Extending the lifetime of a temporary object without copying it

Question

Consider the following code:

#include <utility>
#include <iostream>

struct object {
    object(const object&) = delete;
    object(object&&) = delete;
    object() {std::clog << "object::object()\n";}
    ~object() {std::clog << "object::~object()\n";}
    void operator()() const {std::clog << "object::operator()()\n";}
};

struct wrapper {
    const object& reference;
    void operator()() const {reference();}
};

template <class Arg>
wrapper function(Arg&& arg) {
    wrapper wrap{std::forward<Arg>(arg)};
    return wrap;
}

int main(int argc, char* argv[]) {
    wrapper wrap = function(object{}); // Let's call that temporary object x
    wrap();
    return 0;
}

I am really surprised that it prints:

object::object()
object::~object()
object::operator()()

Question 1: Why is the lifetime of object x not extended past the function call even if a const reference has been bound to it?
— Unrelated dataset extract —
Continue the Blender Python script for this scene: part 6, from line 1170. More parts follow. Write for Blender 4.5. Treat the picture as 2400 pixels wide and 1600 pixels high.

Question 2: Is there any way to implement the wrapper so that it would extend the lifetime of x past the function call?

Note: The copy and move constructors of the object have been explicitly deleted to make sure only one instance of it exists.

Answer 1

Why is the lifetime of object x not extended past the function call even if a const reference has been bound to it?

Technically, the lifetime of the object is extended past the function call. It is not however extended past the initialization of wrap. But that's a technicality.

Before we dive in, I'm going to impose a simplification: let's get rid of wrapper. Also, I'm removing the template part because it too is irrelevant:

const object &function(const object &arg)
{
  return arg;
}

This changes precisely nothing about the validity of your code.

Given this statement:

const object &obj = function(object{}); // Let's call that temporary object x

What you want is for the compiler to recognize that "object x" and obj refer to the same object, and therefore the temporary's lifetime should be extended.

That's not possible. The compiler isn't guaranteed to have enough information to know that. Why? Because the compiler may only know this:

const object &function(const object &arg);

See, it's the definition of function that associates arg with the return value. If the compiler doesn't have the definition of function, then it cannot know that the object being passed in is the reference being returned. Without that knowledge, it cannot know to extend x's lifetime.

Now, you might say that if function's definition is provided, then the compiler can know. Well, there are complicated chains of logic that might prevent the compiler from knowing at compile time. You might do this:

const object *minimum(const object &lhs, const object &rhs)
{
  return lhs < rhs ? lhs : rhs;
}

Well, that returns a reference to one of them, but which one will only be determined based on the runtime values of the object. Whose lifetime should be extended by the caller?

We also don't want the behavior of code to change based on whether the compiler only has a declaration or has a full definition. Either it's always OK to compile the code if it only has a declaration, or it's never OK to compile the code only with a declaration (as in the case of inline, constexpr, or template functions). A declaration may affect performance, but never behavior. And that's good.

Since the compiler may not have the information needed to recognize that a parameter const& lives beyond the lifetime of a function, and even if it has that information it may not be something that can be statically determined, the C++ standard does not permit an implementation to even try to solve the problem. Thus, every C++ user has to recognize that calling functions on temporaries if it returns a reference can cause problems. Even if the reference is hidden inside some other object.

What you want cannot be done. This is one of the reasons why you should not make an object non-moveable at all unless it is essential to its behavior or performance.

Answer 2

As far as I know, the only case the lifetime if extended if for the return value of a function,

struct A { int a; };
A f() { A a { 42 }; return a`}
{
    const A &r = f(); // take a reference to a object returned by value
    ...
    // life or r extended to the end of this scope
}

In your code, you pass the reference to the "constructor" of A class. Thus it is your responsability to ensure that the passed object live longer. Thus, your code above contains undefined behavior.

And what you see would probably be the most probable behavior in a class that do not make reference to any member. If you would access object member (including v-table), you would most likely observe a violation access instead.

Having said that, the correct code in your case would be:

int main(int argc, char* argv[]) 
{
    object obj {};
    wrapper wrap = function(obj);
    wrap();
    return 0;
}

Maybe what you want is to move the temporary object into the wrapper:

struct wrapper {
    wrapper(object &&o) : obj(std::move(o)) {}
    object obj;
    void operator()() const {obj();}
};

In any case, the original code does not make much sense because it is build around false assumption and contains undefined behavior.

The life of a temporary object is essentially the end of the expression in which it was created. That is, when processing wrap = function(object{}) is completed.

So in resume:

Answer 1 Because you try to apply lifetime extension to a context other that the one specified in the standard.

Answer 2 As simple as moving the temporary object into a permanent one.